The Blues looked better for Christie’s entrance for the final quarter at Eden Park. The 25-year-old, who has extended his Blues contract to the end of next season, probably requires a run of games to hit peak performance but, having been coached by MacDonald at Tasman and persuaded to move north for the start of last season, appears the best option to spark a backline which has plenty of firepower in the form of Ioane, Caleb Clarke, Mark Telea, Stephen Perofeta and Emoni Narawa. 

Ruru’s decision to fire a long pass in the second half which went over the head of fullback Perofeta and put the Blues under even more pressure is unlikely to have gone down well with MacDonald either.

while there are far bigger stars than Bryn Hall and Mitchell Drummond in the Crusaders, the two halfbacks play their roles to near perfection for Robertson’s team; they are accurate, get to near endless breakdowns, and clear the ball quickly – far quicker than Jonathan Ruru, the starting Blues’ halfback last Sunday.

The mistakes weren’t happening in the opposition’s danger zone, which may be of some comfort.
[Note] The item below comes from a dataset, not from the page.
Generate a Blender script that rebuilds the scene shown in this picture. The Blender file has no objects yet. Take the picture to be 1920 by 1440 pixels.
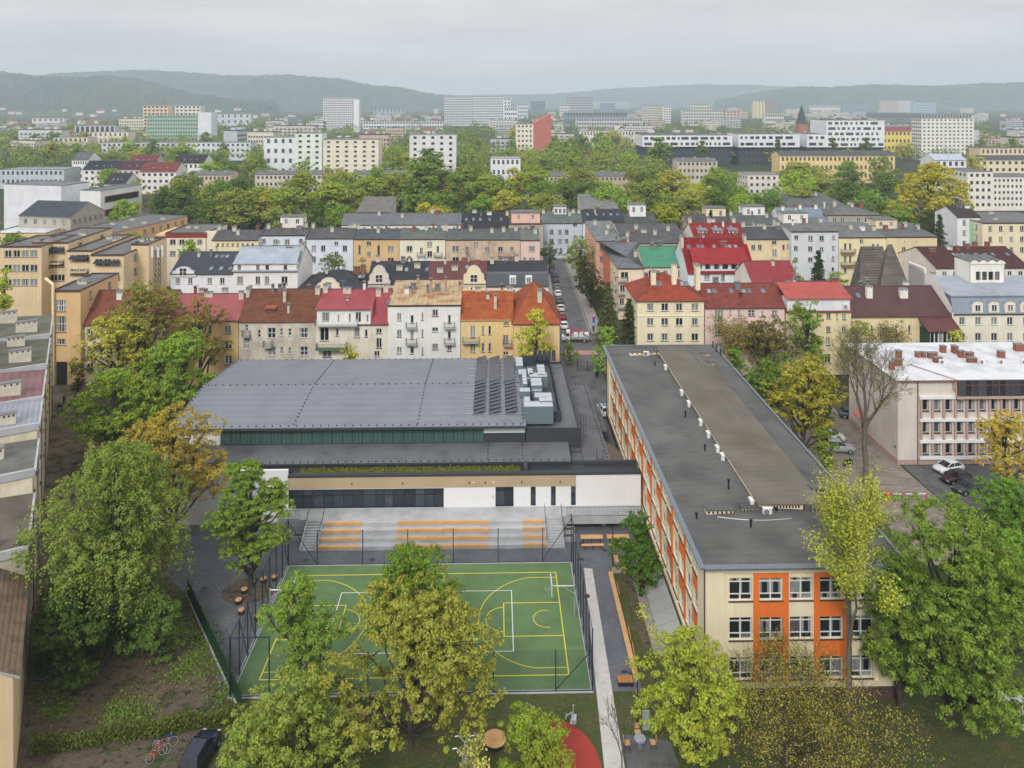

But they were still happening and it highlighted an inability to deal with the pressure the Crusaders exerted through their suffocating defence.

It must have been hugely disappointing for a franchise which hasn’t beaten the Crusaders since 2014. Robertson’s men have killed a few dreams in winning four titles in four years and, despite colliding with a solid Blues set piece, appear to have the measure of their old rivals once again.

The Blues remain in the hunt, though, and, barring a spectacular collapse, should face the Crusaders in the grand final on May 8. 

Time to iron out some wrinkles, perhaps, but another looming issue may be presented by the likely venue – the Crusaders’ fortress in Christchurch. The red and blacks have never lost a playoff match they have hosted. They thrive on the pressure and expectation, the eyes looking back at them. The Blues? Not so much, or at least not yet.